Difference in height is an obvious result of the dog walking on all four of his legs, while his handler walks only on his “hind” legs. This causes the handler to appear to the dog as being enormous. Size matters a lot to dogs. You might have noticed when two dogs of the same gender meet each other for the first time and start to “size each other up”. They would raise their tails and hackles, and their manes if they have any, and they would stretch their legs to as long as they can… all in an effort to try and look taller. The fact that we appear so large to dogs give us a significant advantage over dogs. Our size is intimidating to them, and they will obey our commands purely based on that.

Other advantages include being able to see a lot further than dogs. For instance, we can see clearly where an article lands when we throw it out for a dog to retrieve. However, the dog may have only his sense of smell to rely on when looking for the article he has to retrieve. To a miniature Dachshund your lawn may appear like a jungle, and his field of vision is not nearly sufficient to see a small ball, if that’s your retrieve article. We can also use our hands to leash and unleash the dog, and to deal out love or punishment. (Personally, I detest humans who use their hands to punish dogs and/or children).

As far as mental differences are concerned, we need to consider that dogs mainly act on instinct and conditioning. All will agree that humans are infinitely more intelligent than dogs, and that it will probably remain that way. We cannot reason with a dog, because the dog will not understand. No matter how hard we try to get the dog to understand our language, such an effort will always fail miserably. In order to get a dog to sit, for instance, you need to repeatedly show him exactly what you mean by uttering the sound “sit”. Dogs understand sound, not words. For instance if you teach him to respond to “sit” uttered in a whisper he will not respond when you shout “sit” because he will not understand. Shouting “sit” represents to the dog a sound that differs from “sit” as a whisper. He has subsequently learned to associate the whispered sound “sit” to the action of sitting. In canine terms, this is called conditioning.

In order to make the training a bit easier, you can draw on the natural instincts of the dog by adding food in the form of treats. To eat is one of the basic instincts of any living organism. So using treats by feeding the dog a treat at the exact moment his backside strikes the floor (or grass or soil, depending on where you train the dog) he will associate the action of sitting with food. So the moment he hears the whispered sound ”sit”, which he has also began to associate with the action of sitting, he will automatically sit without contemplating, because he will expect a treat coming his way because of the action of sitting.

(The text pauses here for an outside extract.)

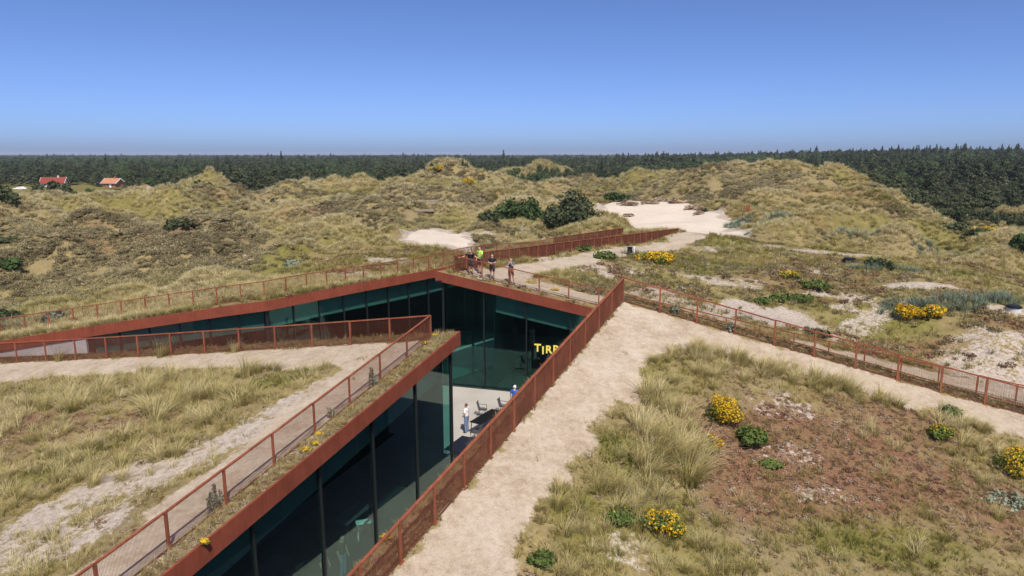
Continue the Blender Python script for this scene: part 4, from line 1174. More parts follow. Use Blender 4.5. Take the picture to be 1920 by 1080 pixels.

Now I know this sounds easy. Trust me, it’s not. It becomes second nature when you do it a lot, yes, but training your first pup can be a mission. And this is where the building of a relationship comes in.

You build a relationship with your pup by loving him, and showing him that you care. During training this is done by perpetually encouraging him to do the right thing, and by praising him and feeding him treats when he does. I will include a full article on training at a later stage. For now just a bit on building the relationship.

The first thing I would like to accentuate is the fact that puppies should never be punished by hitting them. As I stated earlier, your pup has been taken from his mom without his initial consent, and if you are going to make a habit of hitting him, he will associate you with the situation of being away from the only being who was so close to him that he literally fell asleep at night to the sound of her heartbeat. He will learn to resent you, and while he will soon forget the reason why he resents you, he will still associate you with something negative, and might never get over that. So it is for your own good as well as for the pup’s good not to hit him.

Getting him to do what you want is done by encouragement, praise and treats up to certain point, after which you can use a harsher method of correction, but never by using violence. Do it this way, and you will soon discover another of his basic instincts, which is to please his master/mistress.

The encouragement/praise/treat method is used for literally anything you would like your pup to do, from sitting or lying down, to waiting for his food until you command him to eat, to potty training, to tricks. The moment the pup realises you have become his all, the scope is endless. Dogs are more intelligent than some people would like to admit.

Other great ways of building relationship is to take him for walks, to sometimes pick him up and let him lie on your lap while stroking his head and back. Some pups also love having their tummies tickled. And taking him to the vet can be a regular highlight to him, believe it or not. Choose your vet wisely… some of them are just in it for the money. If you cannot find a vet who is a Pagan, make sure you choose one that adores dogs, and is probably a dog breeder.

Include your pup in outside family games. Dogs love to retrieve balls and Frisbees. In general, love him, and show him that you do. The rest will follow. And don’t forget to let him have access to plenty of cool, clear water, especially after exercise.